Photo of Varun Sivaram

Energy & sustainability

Varun Sivaram

Designing new public policies to promote energy innovation.

Year Honored
2021

Organization
Biden-Harris administration

Region
Global

Hails From
US

Varun Sivaram earned his doctorate researching novel solar materials, but when he graduated in 2013, it wasn’t clear where he could apply those skills in the private sector.

Very few startups working on advanced approaches had survived the clean-tech bust of the early 2010s. Commodity silicon solar panels, mostly made in China, dominated the business. 

That experience prompted him to begin exploring what changes to the innovation system would be required in order to develop better and cheaper clean energy technologies. In studies and books, Sivaram argued that governments must provide far more funding and early policy support for crucial technologies. He also concluded that solar power would still require significant advances to generate an ever larger share of electricity.

He worked on these issues directly as chief technology officer at ReNew Power, a large Indian renewable energy company. Now he’s joined the Biden administration, where he advises John Kerry, the US climate czar, and serves as his senior director for clean energy, innovation, and competitiveness. Sivaram traveled to India with Kerry, who negotiated a partnership to help that nation achieve its 2030 climate goals. Those include reaching 450 gigawatts of renewable capacity.
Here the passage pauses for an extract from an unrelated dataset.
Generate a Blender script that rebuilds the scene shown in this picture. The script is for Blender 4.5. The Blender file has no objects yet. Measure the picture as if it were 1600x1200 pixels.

Sivaram believes that innovation is the most powerful lever the US has to help the rest of the world raise its climate ambitions. Driving down the cost of carbon-free technologies makes it cheaper, easier, and more politically palatable to accelerate the shift to emissions-free energy. Sivaram adds that this is particularly crucial for poorer nations, which often can’t afford to sacrifice economic growth. Without such advances, emissions in emerging economies will soar in coming decades, he warns.